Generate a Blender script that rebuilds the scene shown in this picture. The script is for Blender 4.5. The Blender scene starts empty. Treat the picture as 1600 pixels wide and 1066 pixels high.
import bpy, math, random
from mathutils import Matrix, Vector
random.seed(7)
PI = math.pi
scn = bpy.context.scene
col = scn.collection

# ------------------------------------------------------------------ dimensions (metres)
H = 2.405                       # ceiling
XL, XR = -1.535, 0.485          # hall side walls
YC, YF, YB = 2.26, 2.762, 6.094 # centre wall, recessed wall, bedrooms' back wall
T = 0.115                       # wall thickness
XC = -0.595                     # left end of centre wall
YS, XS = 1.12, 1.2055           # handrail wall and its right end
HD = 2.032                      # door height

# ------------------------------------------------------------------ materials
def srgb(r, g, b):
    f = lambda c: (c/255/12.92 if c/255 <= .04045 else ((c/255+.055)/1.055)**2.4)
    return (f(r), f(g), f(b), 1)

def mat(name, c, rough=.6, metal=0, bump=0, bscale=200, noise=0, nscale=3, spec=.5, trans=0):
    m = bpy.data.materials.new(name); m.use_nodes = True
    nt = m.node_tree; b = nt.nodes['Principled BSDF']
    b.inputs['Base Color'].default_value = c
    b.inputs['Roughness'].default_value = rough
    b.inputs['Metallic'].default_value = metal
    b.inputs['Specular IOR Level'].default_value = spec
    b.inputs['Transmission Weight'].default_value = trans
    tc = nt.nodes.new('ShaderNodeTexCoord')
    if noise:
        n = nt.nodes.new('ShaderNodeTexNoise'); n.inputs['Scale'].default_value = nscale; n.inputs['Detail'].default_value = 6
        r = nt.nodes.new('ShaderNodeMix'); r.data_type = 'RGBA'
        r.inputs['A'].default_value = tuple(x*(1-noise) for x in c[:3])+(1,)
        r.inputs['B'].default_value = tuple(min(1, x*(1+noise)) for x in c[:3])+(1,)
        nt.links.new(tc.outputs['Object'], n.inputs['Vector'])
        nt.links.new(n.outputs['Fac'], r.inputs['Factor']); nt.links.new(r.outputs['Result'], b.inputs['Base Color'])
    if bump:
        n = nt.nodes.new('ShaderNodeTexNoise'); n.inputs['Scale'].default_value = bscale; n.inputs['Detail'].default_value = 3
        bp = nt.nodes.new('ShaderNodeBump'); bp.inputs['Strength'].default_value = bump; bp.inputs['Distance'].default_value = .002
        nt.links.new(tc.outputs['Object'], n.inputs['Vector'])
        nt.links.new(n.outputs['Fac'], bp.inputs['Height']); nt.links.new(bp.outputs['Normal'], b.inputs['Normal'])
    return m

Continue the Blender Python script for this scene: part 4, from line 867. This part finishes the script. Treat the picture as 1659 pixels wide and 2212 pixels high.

··········

What is expected: Reproduce the material exactly, with every line intact.

Answer for this exercise:
Generate a Blender script that rebuilds the scene shown in this picture. The script is for Blender 4.5. The Blender scene starts empty. Treat the picture as 1600 pixels wide and 1066 pixels high.
import bpy, math, random
from mathutils import Matrix, Vector
random.seed(7)
PI = math.pi
scn = bpy.context.scene
col = scn.collection

# ------------------------------------------------------------------ dimensions (metres)
H = 2.405                       # ceiling
XL, XR = -1.535, 0.485          # hall side walls
YC, YF, YB = 2.26, 2.762, 6.094 # centre wall, recessed wall, bedrooms' back wall
T = 0.115                       # wall thickness
XC = -0.595                     # left end of centre wall
YS, XS = 1.12, 1.2055           # handrail wall and its right end
HD = 2.032                      # door height

# ------------------------------------------------------------------ materials
def srgb(r, g, b):
    f = lambda c: (c/255/12.92 if c/255 <= .04045 else ((c/255+.055)/1.055)**2.4)
    return (f(r), f(g), f(b), 1)

def mat(name, c, rough=.6, metal=0, bump=0, bscale=200, noise=0, nscale=3, spec=.5, trans=0):
    m = bpy.data.materials.new(name); m.use_nodes = True
    nt = m.node_tree; b = nt.nodes['Principled BSDF']
    b.inputs['Base Color'].default_value = c
    b.inputs['Roughness'].default_value = rough
    b.inputs['Metallic'].default_value = metal
    b.inputs['Specular IOR Level'].default_value = spec
    b.inputs['Transmission Weight'].default_value = trans
    tc = nt.nodes.new('ShaderNodeTexCoord')
    if noise:
        n = nt.nodes.new('ShaderNodeTexNoise'); n.inputs['Scale'].default_value = nscale; n.inputs['Detail'].default_value = 6
        r = nt.nodes.new('ShaderNodeMix'); r.data_type = 'RGBA'
        r.inputs['A'].default_value = tuple(x*(1-noise) for x in c[:3])+(1,)
        r.inputs['B'].default_value = tuple(min(1, x*(1+noise)) for x in c[:3])+(1,)
        nt.links.new(tc.outputs['Object'], n.inputs['Vector'])
        nt.links.new(n.outputs['Fac'], r.inputs['Factor']); nt.links.new(r.outputs['Result'], b.inputs['Base Color'])
    if bump:
        n = nt.nodes.new('ShaderNodeTexNoise'); n.inputs['Scale'].default_value = bscale; n.inputs['Detail'].default_value = 3
        bp = nt.nodes.new('ShaderNodeBump'); bp.inputs['Strength'].default_value = bump; bp.inputs['Distance'].default_value = .002
        nt.links.new(tc.outputs['Object'], n.inputs['Vector'])
        nt.links.new(n.outputs['Fac'], bp.inputs['Height']); nt.links.new(bp.outputs['Normal'], b.inputs['Normal'])
    return m

Continue the Blender Python script for this scene: part 4, from line 867. This part finishes the script. Treat the picture as 1659 pixels wide and 2212 pixels high.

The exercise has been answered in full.